France has paid tribute to Allied troops - including veterans from the US and French colonies in Africa - who landed 70 years ago on Mediterranean shores to liberate French land from Nazi occupation.

The so-called southern landings, involving some 450,000 troops and 881 warships, were launched 10 weeks after the D-Day invasion of Normandy.

The two operations liberated territory across northern and southern France, squeezing the Nazi occupiers in a pincer and hastening the German defeat and the end of the Second World War.

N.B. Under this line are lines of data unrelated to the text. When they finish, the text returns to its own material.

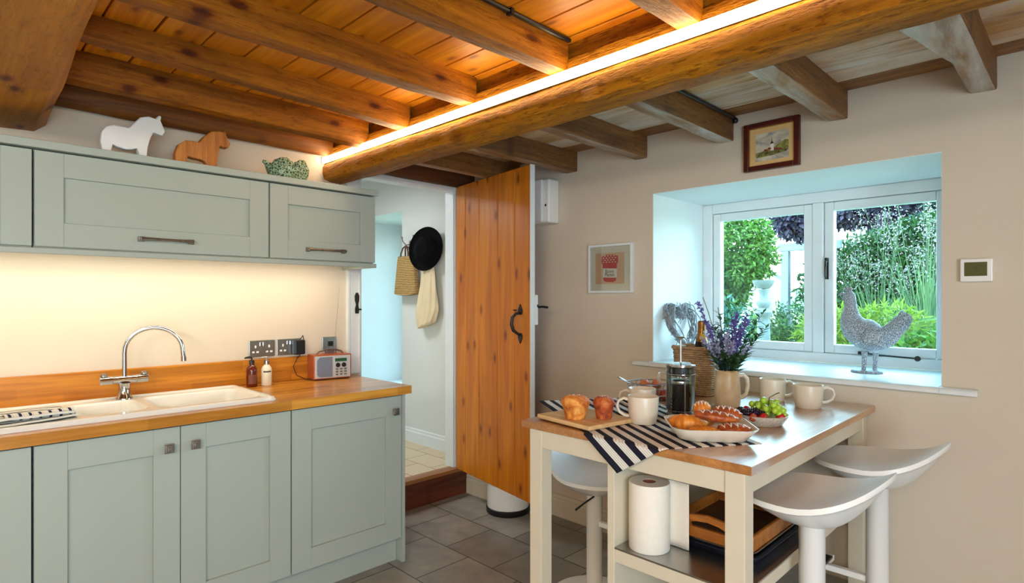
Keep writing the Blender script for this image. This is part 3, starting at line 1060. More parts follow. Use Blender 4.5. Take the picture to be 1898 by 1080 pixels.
obj('cloth', m, TOWEL, tw, smooth=True, solid=0.008, off=1)

def roll(u, v):
    a = 2 * PI * v
    p = Vector((0.045, -0.02, 0.016)).lerp(Vector((0.075, 0.175, 0.018)), u)
    r = 0.015 * (1 + 0.12 * math.sin(9 * u))
    return (p.x + 1.5 * r * math.cos(a), p.y + 0.1 * r * math.cos(a), p.z + r * math.sin(a))
obj('rolled_edge', M().grid(roll, 50, 16), TOWEL, tw, smooth=True, angle=180)

# soap bottles
def bottle(name, lab, loc, h, r, bm, cm, lm=None, txt=None):
    t = thing(name, lab, 'bottle', loc, 0.3)
    obj('bottle_body', M().lathe([(0, 0), (r * 0.92, 0), (r, 0.004), (r, h * 0.52), (r * 0.93, h * 0.60), (r * 0.6, h * 0.68), (r * 0.42, h * 0.71), (r * 0.42, h * 0.74), (0, h * 0.74)], 28), bm, t, smooth=True)
    obj('pump', M().lathe([(0, h * 0.735), (r * 0.5, h * 0.735), (r * 0.5, h * 0.85), (r * 0.36, h * 0.87), (r * 0.14, h * 0.88), (r * 0.14, h * 0.95), (0, h * 0.95)], 20)
        .tube([(0, 0, h * 0.96), (-0.004, -r * 0.3, h * 0.965), (-0.012, -r * 0.9, h * 0.955), (-0.014, -r * 1.2, h * 0.94)], [r * 0.26, r * 0.24, r * 0.18, r * 0.14], 10), cm, t, smooth=True, angle=50)
    if lm:
        mm = M()
        n_ = 14
        for i in range(n_):
            a0, a1 = -1.3 + 1.5 * i / n_, -1.3 + 1.5 * (i + 1) / n_
            rr = r + 0.0006
            q = [(rr * math.cos(a), rr * math.sin(a), zz) for zz in (h * lm[1], h * lm[2]) for a in (a0, a1)]
            b_ = len(mm.v)
            mm.v += q
            mm.face((b_, b_ + 1, b_ + 3, b_ + 2))
        obj('label', mm, lm[0], t, smooth=True, label=lm[3])
    return t
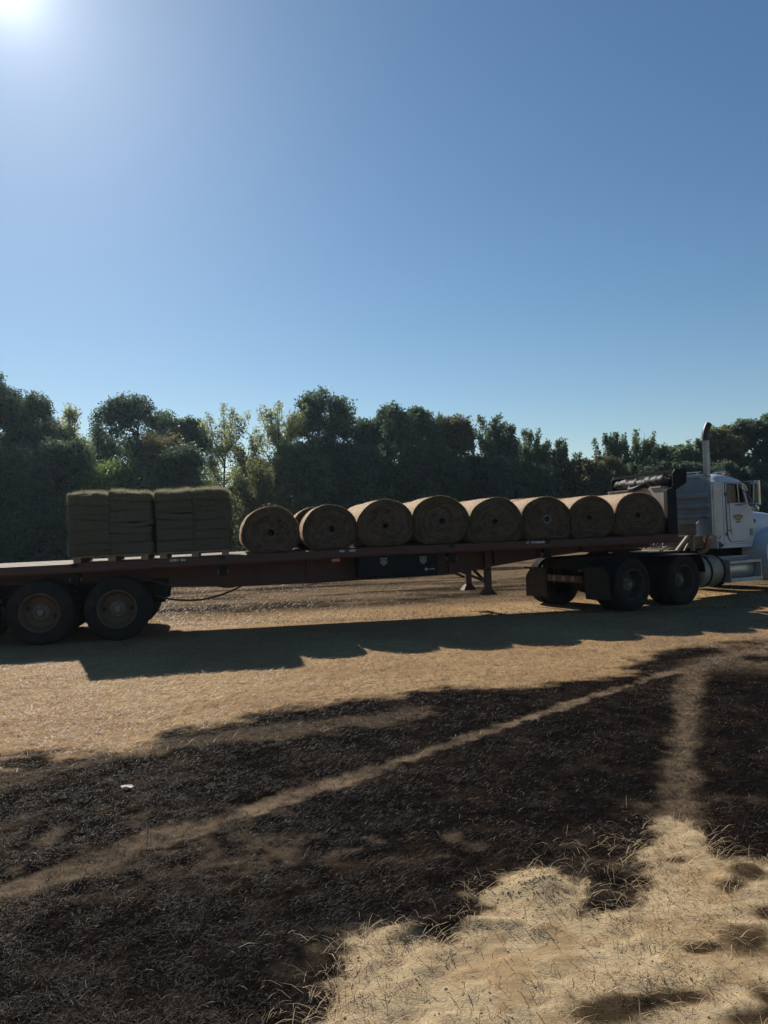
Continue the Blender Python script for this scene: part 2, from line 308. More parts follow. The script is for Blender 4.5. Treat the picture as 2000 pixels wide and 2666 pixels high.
def masks(x, y):
    """char (burnt turf), sand, packed track, height: functions of world position only"""
    n1 = fbm(x * 3.1, y * 3.1, 3) - .5; n2 = fbm(x * 11, y * 11, 9, 3) - .5
    dc = sdist(x, y, CHAR) + n1 * .55 + n2 * .22
    dc = dc + (fbm(x * 1.2 - y * .4, y * 5.5, 13) - .5) * .35
    char = sstep(-.1, .26, dc)
    up = sstep(-.06, .1, sdist(x, y, UPBAND) + n1 * .3 + n2 * .15) * .55
    w = np.interp(y, [3, 4, 5, 6.5, 8, 10], [.15, .125, .095, .08, .065, .12])
    td = pdist(x, y, TRACK) + n1 * .13 + n2 * .13
    tr = 1 - sstep(w * .55, w * 1.25, td)
    st = sstep(-.05, .09, sdist(x, y, STRIP) + n1 * .14 + n2 * .12)
    fan = sstep(0, 1, (x - 2.6) / 2.2) * sstep(8.2, 9.4, y) * sstep(.35, .62, fbm(x * 1.3, y * 1.6, 31)) * .8
    bl = sstep(.56, .72, fbm(x * 1.25 + 4, y * 2.1, 21)) * .5 * sstep(6.2, 4.2, y)
    for cx, cy, rx, ry, k in ((-.75, 4.12, .45, .2, .55), (-1.95, 4.5, .35, .3, .6), (-1.9, 4.0, .3, .2, .7), (-.2, 3.25, .2, .12, .5), (-.05, 4.3, .3, .12, .4)):
        bl = np.maximum(bl, k * np.exp(-(((x - cx) / rx) ** 2 + ((y - cy) / ry) ** 2)) * sstep(.3, .6, fbm(x * 6, y * 9, 41)) * 1.3)
    bl = bl * sstep(.4, .7, fbm(x * 9 + 2, y * 9, 43)) * .7; tr = tr * (.3 + .95 * fbm(x * 2.6, y * 2.6, 45))
    track = np.clip(np.maximum.reduce([tr, st * .6, up * .7, fan, bl]), 0, 1)
    sd = sdist(x, y, SAND) + n1 * .16 + n2 * .16
    sand = sstep(-.03, .06, sd)
    mot = sstep(.49, .63, .6 * fbm(x * 3.3 + 5, y * 4.2, 121) + .4 * fbm(x * 13, y * 15, 127)) * sstep(-.3, .6, x + (3.2 - y) * .2)
    sand0 = sand; sand = sand * (1 - .75 * mot * sstep(.0, .2, sd))
    for cx, cy, rx, ry in DARKP:
        q = np.hypot((x - cx) / rx, (y - cy) / ry) + n1 * .9 + n2 * .8
        sand = sand * sstep(.5, 1.35, q); sand0 = sand0 * (.12 + .88 * sstep(.5, 1.35, q))
    char = char * (1 - .97 * sand0)
    # field behind the trailer: streaks of burnt thatch
    bx = x * .96 + y * .2; by = -x * .2 + y * .98
    far = sstep(15.2, 17.5, by)
    sk = sstep(.36, .62, .6 * fbm(bx * .16, by * .5, 51) + .4 * fbm(bx * .7, by * 2.4, 57))
    char = np.maximum(char, far * (.55 + .4 * sk))
    track = np.where(by > 15, track * 0 + far * (1 - sk) * .45, track)
    # heights
    near = sstep(16, 10, y)
    hgt = ((fbm(x * 5, y * 5, 71) - .5) * .03 + (fbm(x * 15, y * 15, 77, 2) - .5) * .014) * near * (1 - .35 * sand)
    hgt = hgt + (fbm(x * .5, y * .5, 61) - .5) * .05 * near * sstep(11.5, 9, y)
    hgt = hgt - .014 * np.exp(-(pdist(x, y, TRACK) / .14) ** 2) * near - .012 * sstep(-.1, .15, sdist(x, y, STRIP))
    md = np.exp(-(((x - .68) / .2) ** 2 + ((y - 3.72) / .13) ** 2))
    hgt = hgt + md * (.05 + .024 * (fbm(x * 30, y * 30, 88, 3) - .5))
    hgt = hgt + sand * ((fbm(x * 24, y * 24, 91, 2) - .5) * .014 + (fbm(x * 8 + 3, y * 8, 95, 4) - .5) * .03 - .012 * sstep(.62, .75, fbm(x * 6, y * 6, 97, 2)))
    # ridge of pushed-up sand with tyre lug prints
    hgt = hgt + .035 * np.exp(-((y - 3.36 - .05 * np.sin(x * 6)) / .05) ** 2) * sstep(-.2, .1, x) * sstep(.75, .4, x)
    lug = np.exp(-(((x - 1.12) / .15) ** 2 + ((y - 3.0) / .13) ** 2)) * (np.sin((x * .8 + y) * 130) > 0) * (np.sin((x - y * .3) * 150) > -.2)
    hgt = hgt + sand * lug * .014
    return char, sand, track, hgt

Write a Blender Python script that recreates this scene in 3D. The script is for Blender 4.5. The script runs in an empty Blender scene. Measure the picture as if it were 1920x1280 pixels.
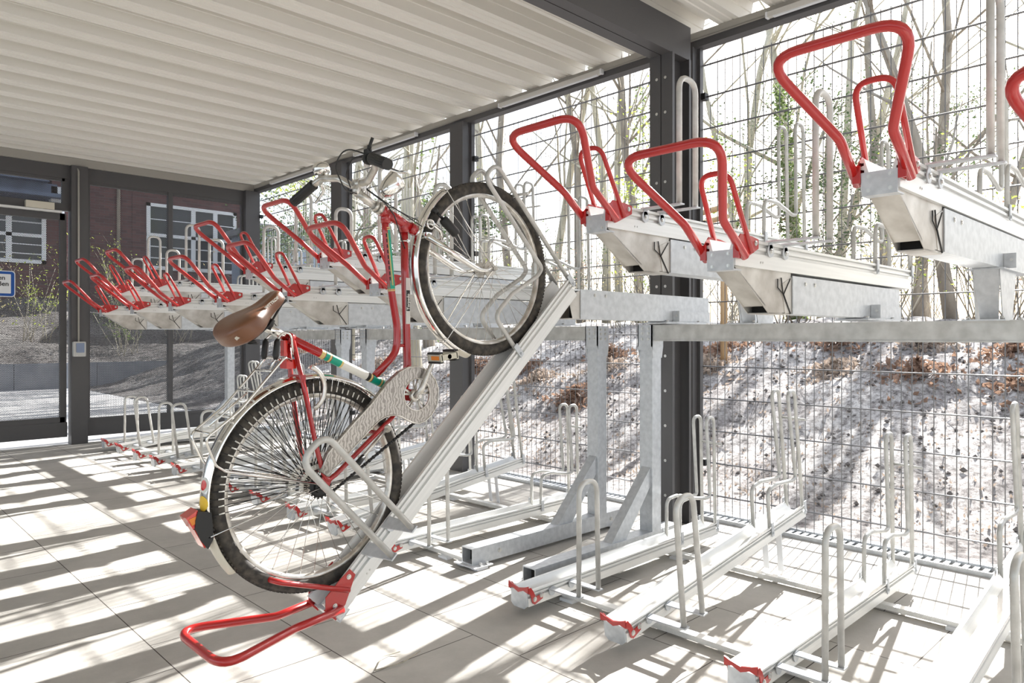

After major celebrations on June 6 to mark the 70th anniversary of D-Day in the presence of world leaders including the Queen and US president Barack Obama, this time French authorities are paying special homage to the tens of thousands African troops recruited by colonisers to fight the Nazis. Fifteen African leaders were invited to today's events.

French president Francois Hollande was expected to call attention to current French military operations in Mali and Central African Republic, where French troops intervened last year at the request of local authorities to settle conflicts there.

"France is honoured to welcome again to Provence those who helped free it from over 1,800 days of war," Mr Hollande wrote in a statement ahead of the commemoration.

Mr Hollande is leading two ceremonies today, at Mount Faron above the Mediterranean shore in Toulon and another aboard the aircraft carrier Charles de Gaulle - named after France's wartime resistance leader.

A naval parade of 20 warships will take place off the beaches of Provence, including the USS Mount Whitney, two British minesweepers, and ships from Tunisia, Algeria and Morocco.

On the evening of August 15, 1944, some 100,000 men landed on the beaches of southern France in an invasion codenamed Operation Dragoon. A total of 450,000 ultimately arrived and helped free the region. The Germans retreated rapidly. The cities of Toulon, Cannes and Marseille were liberated by August 28.

A ceremony dedicated to US troops will take place at the American cemetery of Draguignan tomorrow.